Qui l’eut cru? Un match catégorie poids lourds se dessine au cours des prochaines semaines, disputé sur le territoire suisse, entre Lausanne et Zurich. Il doit opposer Thomas Bach à Sepp Blatter. Le président du CIO d’un côté, son homologue de la FIFA de l’autre. Les deux dirigeants les plus puissants du mouvement sportif international, à la tête des deux organisations les plus riches du paysage. En filigrane, une improbable guerre de calendrier entre le Mondial 2022 au Qatar et les Jeux d’hiver, encore non attribués mais prévus au cours de la même année.
Le contexte du « combat » est connu: selon toute vraisemblance, la Coupe du Monde de football en 2022 ne se disputera pas en été, où les conditions climatiques au Qatar seraient incompatibles avec un événement en plein air. Elle se jouera donc soit en novembre/décembre 2022, soit en janvier/février de la même année.

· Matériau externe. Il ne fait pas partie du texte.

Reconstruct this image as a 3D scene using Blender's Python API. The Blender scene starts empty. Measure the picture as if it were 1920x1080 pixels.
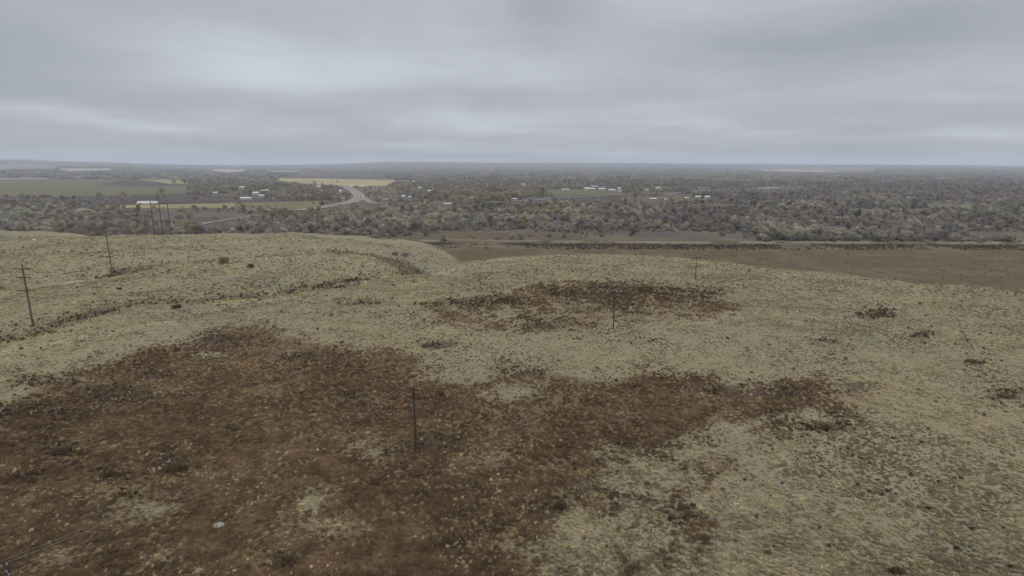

La première hypothèse est présentée par la FIFA comme « l’option numéro un ». Officiellement, en tous cas. Mais Umberto Gandini, le vice-président de la puissante Association européenne des clubs (ECA), a jeté un pavé dans la mare en assurant récemment à la BBC que l’option 2 était en réalité la plus crédible. Elle serait même, selon le directeur du Milan AC, largement la plus réaliste car le tournoi planétaire se placerait alors à une période de l’année, janvier/février, où plusieurs championnats européens connaissent une pause hivernale. En novembre/décembre, en revanche, la Ligue des Champions bat son plein.
Seul ennui, mais de taille: le Mondial entrerait en concurrence directe avec les Jeux d’hiver de 2022. « Mais en quoi est-ce un problème, puisque les JO ne sont pas encore attribués », a suggéré Umberto Gandini. Avant d’ajouter, sans la moindre retenue: « Il ne me semple pas impossible de déplacer les Jeux d’hiver d’une quinzaine de jours. Une telle solution ferait non seulement le bonheur du football mondial, mais du sport tout entier. »
En clair, l’Association européenne des clubs demande au CIO de déplacer son événement majeur, les Jeux, vers le mois de mars, histoire de pas déranger le Mondial de football. A Lausanne, on s’étrangle devant un tel culot.
Selon certaines sources, le sujet devrait être évoqué au cours du mois d’octobre à l’occasion d’une réunion du CIO où doit assister Sepp Blatter en sa qualité de membre de l’institution olympique. Pas question, en effet, de laisser la polémique enfler trop longtemps, car une « task force » a été formée par la FIFA pour étudier les différentes options pour un Mondial 2022 en hiver. Dirigée par Sheikh Salman bin Ebrahim Al-Khalifa, le président de la Confédération asiatique de football, et par Jérôme Valcke, le secrétaire général de la FIFA, elle doit se réunir en novembre. Et rendre ses conclusions en début d’année prochaine.
Qui cédera? Sur le papier, Sepp Blatter a le plus à perdre d’un bras de fer entre les deux présidents. Il est en campagne pour sa réélection, à la différence de Thomas Bach, donc plus vulnérable. Il est membre du CIO, donc sujet à une certaine loyauté envers son homologue. Enfin, pousser le CIO à un compromis pourrait mettre en péril l’avenir du football aux Jeux olympiques. Mais le dirigeant suisse dispose d’une faible marge de manoeuvre. Personne, en effet, ne souhaite vraiment dans l’univers du football voir un Mondial mettre en sommeil les championnats nationaux et les compétitions européennes en plein coeur de l’automne, où les audiences sont parmi les meilleures. En cédant, Sepp Blatter se mettrait son propre camp à dos.